Kurikulum yang ideal menurut Sunu harus tetap terkait dengan porsi cukup untuk membaca dan mengapresiasi sastra. Membebani isi kepala siswa dengan teori bukan jawabannya. Menggiring siswa untuk terjun melakukan kegiatan bersastra dalam konteks yang lebih luas, akan membuat mereka lebih mudah akrab dengan dunia sastra.

“Jangan hanya aspek kebahasaan yang diberi porsi banyak, sedang sastranya tidak dijamah. Kalau dilihat dari kurikulum, pengajaran sastra di sekolah tidak lagi dijejali dengan teori dan hapalan ataupun pengetahuan tentang nama-nama pengarang dan judul buku. Di perguruan tinggi pengajaran sastra ditekankan pada pengkajian dan keilmuan, terutama di universitas yang nonkependidikan. Karya-karya yang dipelajari mencakup berbagai jenis, bukan hanya karya yang kanonik,” kata dosen sastra yang masih giat mengajar ini.

Sementara sejauh yang diamati oleh Kris Budiman, kurikulum pendidikan bahasa dan sastra hanya berubah pada tataran konseptual. “Konsep-konsepnya semakin canggih mengikuti perubahan sistem kurikulum general. Tetapi, implikasinya pada tataran operasional di dalam kelas tetap tidak ada perubahan sejak zaman baheula. Guru-guru bahasa dan sastra, juga guru menggambar, terkesan ndableg,” ujar pengarang buku Feminografi ini.

Sunu memandang adanya indikasi sastra agak dikesampingkan karena faktor kesulitan. Di sekolah, ada guru yang enggan atau kurang percaya diri kalau mengajarkan sastra. Mereka lebih "sreg" mengajarkan bahasa. Mungkin kondisi ini terkait dengan keadaan semasa guru itu menempuh pendidikan di universitas. ”Boleh jadi waktu kuliah mereka kurang mendapat materi yang memadai,” imbuhnya.

Suka Membaca

Menurut data Balitbang Departemen Pendidikan Nasional 2004, guru SD Negeri yang tak kompeten mengajar sesuai bidang keilmuannya sebesar 45,2 %, sedangkan tingkat SMP sebanyak 35, 9%. Sama halnya dengan tingkat SMA yang mencapai 32, 8% dan SMK yang berada di prosentase 43, 3 %. Dari data yang ini, bisa ditarik kesimpulan, bahwa tingkat kompetensi guru di Indonesia memang cukup memprihatinkan.
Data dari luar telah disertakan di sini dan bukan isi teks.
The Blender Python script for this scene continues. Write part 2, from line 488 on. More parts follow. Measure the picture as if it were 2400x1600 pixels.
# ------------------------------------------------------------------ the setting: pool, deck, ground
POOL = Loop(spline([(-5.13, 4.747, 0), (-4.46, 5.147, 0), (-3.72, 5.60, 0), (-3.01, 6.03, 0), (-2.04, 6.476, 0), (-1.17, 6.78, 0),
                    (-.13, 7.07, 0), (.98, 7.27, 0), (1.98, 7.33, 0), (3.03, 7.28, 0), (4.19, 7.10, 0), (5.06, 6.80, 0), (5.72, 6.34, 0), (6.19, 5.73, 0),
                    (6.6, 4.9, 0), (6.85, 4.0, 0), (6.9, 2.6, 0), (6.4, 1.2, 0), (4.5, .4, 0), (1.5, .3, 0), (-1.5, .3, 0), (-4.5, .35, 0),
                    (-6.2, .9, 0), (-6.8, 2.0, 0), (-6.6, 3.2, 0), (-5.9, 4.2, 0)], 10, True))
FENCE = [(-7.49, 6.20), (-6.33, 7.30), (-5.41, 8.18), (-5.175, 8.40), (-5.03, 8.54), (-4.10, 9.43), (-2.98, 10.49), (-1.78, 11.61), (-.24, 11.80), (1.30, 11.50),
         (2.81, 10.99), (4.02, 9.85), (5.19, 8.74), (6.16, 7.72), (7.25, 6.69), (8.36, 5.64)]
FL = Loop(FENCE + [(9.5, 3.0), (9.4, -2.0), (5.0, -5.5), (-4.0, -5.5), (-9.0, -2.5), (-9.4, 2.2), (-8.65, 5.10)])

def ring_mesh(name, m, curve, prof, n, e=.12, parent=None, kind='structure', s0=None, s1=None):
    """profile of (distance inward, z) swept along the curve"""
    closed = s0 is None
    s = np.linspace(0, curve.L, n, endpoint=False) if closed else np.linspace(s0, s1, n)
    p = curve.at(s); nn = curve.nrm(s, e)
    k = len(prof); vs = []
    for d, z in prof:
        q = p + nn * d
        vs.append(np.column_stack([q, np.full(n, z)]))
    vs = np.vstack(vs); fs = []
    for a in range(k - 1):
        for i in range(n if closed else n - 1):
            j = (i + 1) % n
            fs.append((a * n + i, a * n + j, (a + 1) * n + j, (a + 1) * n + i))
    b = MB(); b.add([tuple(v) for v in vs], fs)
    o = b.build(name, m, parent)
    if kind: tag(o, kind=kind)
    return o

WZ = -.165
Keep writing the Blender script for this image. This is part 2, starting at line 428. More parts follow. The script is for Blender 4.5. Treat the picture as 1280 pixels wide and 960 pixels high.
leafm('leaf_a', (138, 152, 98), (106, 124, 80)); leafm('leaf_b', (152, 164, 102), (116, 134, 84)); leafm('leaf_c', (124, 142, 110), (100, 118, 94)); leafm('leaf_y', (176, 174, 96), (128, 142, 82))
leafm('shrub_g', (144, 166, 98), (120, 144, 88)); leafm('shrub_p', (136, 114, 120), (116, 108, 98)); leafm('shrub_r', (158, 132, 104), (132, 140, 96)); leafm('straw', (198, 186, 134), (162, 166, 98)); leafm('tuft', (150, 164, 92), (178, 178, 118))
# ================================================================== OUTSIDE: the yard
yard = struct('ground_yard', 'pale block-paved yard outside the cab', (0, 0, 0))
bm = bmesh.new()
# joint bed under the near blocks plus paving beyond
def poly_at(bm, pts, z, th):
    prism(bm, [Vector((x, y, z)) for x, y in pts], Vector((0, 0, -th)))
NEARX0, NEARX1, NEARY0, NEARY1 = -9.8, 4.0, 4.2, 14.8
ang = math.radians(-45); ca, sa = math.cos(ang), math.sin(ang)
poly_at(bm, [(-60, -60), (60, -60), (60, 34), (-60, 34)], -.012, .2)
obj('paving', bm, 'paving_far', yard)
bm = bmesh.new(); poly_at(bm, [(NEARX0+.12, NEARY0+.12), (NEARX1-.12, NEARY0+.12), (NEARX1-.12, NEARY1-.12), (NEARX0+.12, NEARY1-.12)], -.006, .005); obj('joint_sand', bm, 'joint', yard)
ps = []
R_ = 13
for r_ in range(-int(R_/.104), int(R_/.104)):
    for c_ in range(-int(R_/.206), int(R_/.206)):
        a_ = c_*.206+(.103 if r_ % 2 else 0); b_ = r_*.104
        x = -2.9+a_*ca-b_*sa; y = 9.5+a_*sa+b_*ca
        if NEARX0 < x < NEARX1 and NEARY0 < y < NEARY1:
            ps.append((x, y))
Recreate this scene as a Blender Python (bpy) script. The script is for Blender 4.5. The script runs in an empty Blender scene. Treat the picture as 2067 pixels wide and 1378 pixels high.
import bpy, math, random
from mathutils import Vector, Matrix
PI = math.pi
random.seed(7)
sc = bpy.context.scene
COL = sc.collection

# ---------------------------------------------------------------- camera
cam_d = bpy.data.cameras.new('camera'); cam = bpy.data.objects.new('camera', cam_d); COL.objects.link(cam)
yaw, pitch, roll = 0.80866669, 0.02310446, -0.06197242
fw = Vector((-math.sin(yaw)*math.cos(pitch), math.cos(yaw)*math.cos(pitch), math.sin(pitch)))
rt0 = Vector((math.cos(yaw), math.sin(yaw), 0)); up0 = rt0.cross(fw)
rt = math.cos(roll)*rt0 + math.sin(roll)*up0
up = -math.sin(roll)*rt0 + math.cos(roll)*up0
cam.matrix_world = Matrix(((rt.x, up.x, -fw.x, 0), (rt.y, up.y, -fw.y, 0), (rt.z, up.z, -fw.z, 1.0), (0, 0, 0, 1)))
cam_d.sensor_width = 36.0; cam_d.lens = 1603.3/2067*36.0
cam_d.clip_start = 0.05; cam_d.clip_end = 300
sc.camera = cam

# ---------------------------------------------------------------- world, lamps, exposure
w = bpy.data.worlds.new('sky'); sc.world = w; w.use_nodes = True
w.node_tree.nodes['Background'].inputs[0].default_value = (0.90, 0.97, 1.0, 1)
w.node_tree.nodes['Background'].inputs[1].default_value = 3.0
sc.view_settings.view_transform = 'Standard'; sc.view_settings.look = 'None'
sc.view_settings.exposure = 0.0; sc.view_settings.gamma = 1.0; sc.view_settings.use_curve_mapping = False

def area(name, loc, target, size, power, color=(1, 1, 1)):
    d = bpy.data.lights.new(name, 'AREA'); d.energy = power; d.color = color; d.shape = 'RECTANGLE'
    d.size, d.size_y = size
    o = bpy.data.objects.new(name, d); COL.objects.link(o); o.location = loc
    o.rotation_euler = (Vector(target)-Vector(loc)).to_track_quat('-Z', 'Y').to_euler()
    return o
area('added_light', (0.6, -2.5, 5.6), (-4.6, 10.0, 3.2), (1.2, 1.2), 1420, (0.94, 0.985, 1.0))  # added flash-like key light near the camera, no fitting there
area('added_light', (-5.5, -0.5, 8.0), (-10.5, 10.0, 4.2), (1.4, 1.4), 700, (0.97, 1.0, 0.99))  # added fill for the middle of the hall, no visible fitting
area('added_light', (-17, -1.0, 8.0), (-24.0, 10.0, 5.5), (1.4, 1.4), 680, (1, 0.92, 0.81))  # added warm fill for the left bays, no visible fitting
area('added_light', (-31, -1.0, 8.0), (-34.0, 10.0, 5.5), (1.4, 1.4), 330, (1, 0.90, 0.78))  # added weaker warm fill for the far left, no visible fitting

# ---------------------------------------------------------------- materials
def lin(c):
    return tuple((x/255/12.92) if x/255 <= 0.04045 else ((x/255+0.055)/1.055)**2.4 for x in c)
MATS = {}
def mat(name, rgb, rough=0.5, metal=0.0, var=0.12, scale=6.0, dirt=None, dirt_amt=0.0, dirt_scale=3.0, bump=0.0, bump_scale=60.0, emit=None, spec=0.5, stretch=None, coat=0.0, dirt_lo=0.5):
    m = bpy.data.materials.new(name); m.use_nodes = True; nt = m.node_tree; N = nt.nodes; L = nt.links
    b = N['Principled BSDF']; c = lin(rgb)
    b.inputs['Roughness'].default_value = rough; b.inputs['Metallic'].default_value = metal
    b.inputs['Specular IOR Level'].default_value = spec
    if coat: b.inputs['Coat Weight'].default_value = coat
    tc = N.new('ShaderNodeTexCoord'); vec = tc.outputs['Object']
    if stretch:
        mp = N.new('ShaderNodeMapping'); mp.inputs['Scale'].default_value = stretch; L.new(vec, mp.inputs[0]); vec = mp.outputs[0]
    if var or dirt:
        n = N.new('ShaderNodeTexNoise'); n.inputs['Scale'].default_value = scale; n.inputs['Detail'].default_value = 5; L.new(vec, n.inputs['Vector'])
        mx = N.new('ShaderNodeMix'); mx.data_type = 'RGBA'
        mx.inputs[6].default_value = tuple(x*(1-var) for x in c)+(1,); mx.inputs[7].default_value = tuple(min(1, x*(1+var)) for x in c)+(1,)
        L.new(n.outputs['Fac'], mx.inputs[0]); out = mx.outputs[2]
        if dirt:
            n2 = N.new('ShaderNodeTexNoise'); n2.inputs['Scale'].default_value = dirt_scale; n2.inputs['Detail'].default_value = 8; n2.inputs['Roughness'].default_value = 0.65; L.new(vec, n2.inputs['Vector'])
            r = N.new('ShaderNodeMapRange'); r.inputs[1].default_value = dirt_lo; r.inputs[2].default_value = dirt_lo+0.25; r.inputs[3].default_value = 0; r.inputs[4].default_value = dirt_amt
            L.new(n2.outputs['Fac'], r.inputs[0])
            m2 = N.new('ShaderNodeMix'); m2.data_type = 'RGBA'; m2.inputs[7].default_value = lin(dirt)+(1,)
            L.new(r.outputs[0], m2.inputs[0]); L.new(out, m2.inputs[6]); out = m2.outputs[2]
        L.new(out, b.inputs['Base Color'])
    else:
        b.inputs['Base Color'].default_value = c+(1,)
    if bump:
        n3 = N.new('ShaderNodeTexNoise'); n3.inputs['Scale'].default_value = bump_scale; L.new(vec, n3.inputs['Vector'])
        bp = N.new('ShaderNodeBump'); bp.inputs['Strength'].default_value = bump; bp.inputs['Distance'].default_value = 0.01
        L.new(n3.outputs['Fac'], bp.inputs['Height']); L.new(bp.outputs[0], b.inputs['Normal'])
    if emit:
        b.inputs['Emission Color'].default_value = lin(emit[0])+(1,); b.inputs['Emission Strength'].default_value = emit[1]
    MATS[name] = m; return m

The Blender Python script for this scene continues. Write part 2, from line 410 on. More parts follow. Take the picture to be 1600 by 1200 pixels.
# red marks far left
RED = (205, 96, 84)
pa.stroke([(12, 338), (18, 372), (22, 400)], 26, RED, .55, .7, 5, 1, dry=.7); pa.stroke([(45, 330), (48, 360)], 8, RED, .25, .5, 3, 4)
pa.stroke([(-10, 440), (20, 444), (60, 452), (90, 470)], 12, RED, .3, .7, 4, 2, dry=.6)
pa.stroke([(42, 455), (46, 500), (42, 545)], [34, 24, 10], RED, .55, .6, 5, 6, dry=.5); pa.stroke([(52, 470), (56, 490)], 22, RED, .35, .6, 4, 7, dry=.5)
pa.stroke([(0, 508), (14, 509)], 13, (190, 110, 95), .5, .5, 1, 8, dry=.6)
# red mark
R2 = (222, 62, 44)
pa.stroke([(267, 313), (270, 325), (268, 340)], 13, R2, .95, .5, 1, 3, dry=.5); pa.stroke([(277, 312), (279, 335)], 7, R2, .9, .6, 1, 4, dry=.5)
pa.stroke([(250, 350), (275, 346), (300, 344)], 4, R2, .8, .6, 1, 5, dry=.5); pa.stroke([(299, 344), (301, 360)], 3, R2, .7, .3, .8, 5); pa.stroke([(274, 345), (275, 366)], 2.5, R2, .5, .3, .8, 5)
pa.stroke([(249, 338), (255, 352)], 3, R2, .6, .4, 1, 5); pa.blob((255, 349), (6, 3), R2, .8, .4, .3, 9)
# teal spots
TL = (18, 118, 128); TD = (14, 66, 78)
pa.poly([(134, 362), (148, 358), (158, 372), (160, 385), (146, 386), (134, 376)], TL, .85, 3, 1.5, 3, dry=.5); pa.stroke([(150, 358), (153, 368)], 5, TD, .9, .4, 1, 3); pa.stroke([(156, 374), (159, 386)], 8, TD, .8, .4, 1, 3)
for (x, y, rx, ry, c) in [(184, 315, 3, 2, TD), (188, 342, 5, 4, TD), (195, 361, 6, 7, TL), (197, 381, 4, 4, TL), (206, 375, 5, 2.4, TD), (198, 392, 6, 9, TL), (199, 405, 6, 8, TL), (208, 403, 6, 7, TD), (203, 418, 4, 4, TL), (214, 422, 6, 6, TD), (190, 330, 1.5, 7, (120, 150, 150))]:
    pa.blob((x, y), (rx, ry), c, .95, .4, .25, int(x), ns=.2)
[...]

Seperti juga dikemukakan dua pengajar sastra di perguruan tinggi di atas, kelayakan guru yang kurang valid cukup berkaitan dengan iklim sastra yang tercipta. Pencapaian yang mendekati ideal menurut Kris, peserta didik suka membaca buku dan mencintai bahasa apa pun, baik itu sastra atau bukan.

Sementara menurut Sunu, seorang guru dituntut tak pernah berhenti mengecap buku. “Banyak guru yang saya jumpai pengetahuan sastranya mengagumkan. Tidak semua guru tidak menguasai materi sastra. Guru bahasa Indonesia yang menjadi penulis, baik cerpen, puisi, novel, maupun esai banyak. Tapi saya yakin mereka tidak mengandalkan dari apa yang didapat semasa kuliah di IKIP atau universitas,” katanya.